I would also see if there was a staff position for ‘Reliability Engineer’ at SIG and see if they were a refugee from Pratt & Whitney, or a newb freshly minted from an associate’s degree program from the Sam Houston Institute of Technology (or SHIT).
I would assess the statistical validity of the sample sizes used to establish confidence levels. This is the most significant contributor to Design and Process Validation efficacy; management does not want to spend the money to run sufficient quantities of product through testing.
For safety critical (or Mission Critical — think ‘Nuclear Weapons’) the testing is 'the reveal' to weakness in design or process. In the Semiconductor Segment, the process IS the product (the chips produced are only the accounting units to allocate cost and tally scrap).

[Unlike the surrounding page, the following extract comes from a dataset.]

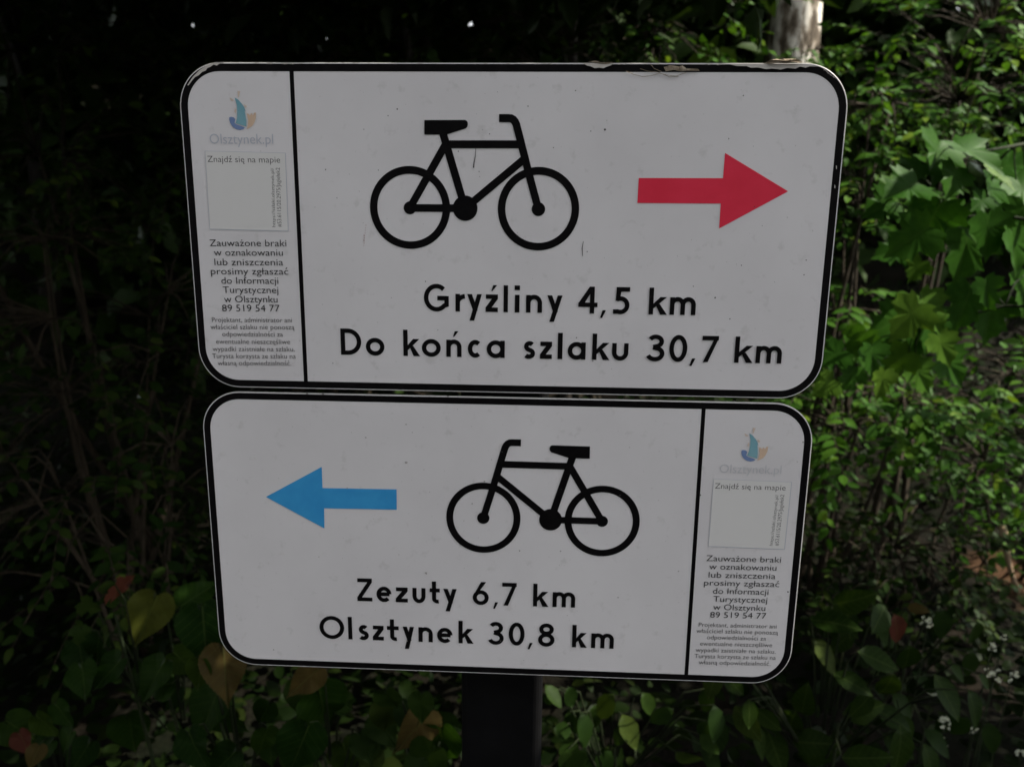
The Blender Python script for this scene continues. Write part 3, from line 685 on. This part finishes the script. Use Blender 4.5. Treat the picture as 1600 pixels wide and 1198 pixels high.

Note: The product that ships new out of the factory is not the product that degrades with use over time.
The ‘use case’ anecdotally appears to influence UC. The credible videos I have seen comport with heavier use, in the MIL / Police / and competitive civilian shooting use cases.
Occasional use, apparently not at all.
There is a video circulating where some dude sticks a screw in the trigger assembly to "take up the slack" on the trigger and repeatedly forces an UC. This is what you get on the interwebs these days.
This 'test' is not a valid use case. Pleeease.
I would look at the validation plan, looking at drop shock, thermal shock, and vibration testing. I would want to assess the “vibe profile” used for testing including the PSD factor(s) and over what frequency domain(s), and the test setup used. I would look at a design FEA (finite element analysis) to see what stress gradients and torsional effects are at play (assuming a FEA was performed -- likely not).
LEO’s are renowned for not lubricating their duty pistols, even though a majority of them are good “gun guys”.
I would want to see the process validation test results for the population that was run to failure “bone dry”.
Note: Trying to tell busy LEO’s to lube their Roscoe weekly is like telling someone attending a P-diddy “freak out” not to get any bodily fluids or baby oil on them.
SIG is a nimble company. It is run by an Israeli CEO. They have entered the markets early for all manner of products, are quick to act, and it has yielded steller results as a company (financially, organizationally, and market timing), but I do not know their level of mastery with Operational Test & Evaluation as it relates to devising Validation Requirements. H&K is slow, stogy, methodical, and enters the market windows late... but their shit works.
This would be my approach to bird dogging this issue with the SIG P320 to root cause.
The rest of this online chatter is just arm waiving, posturing, and narrative control in advance of lawsuits.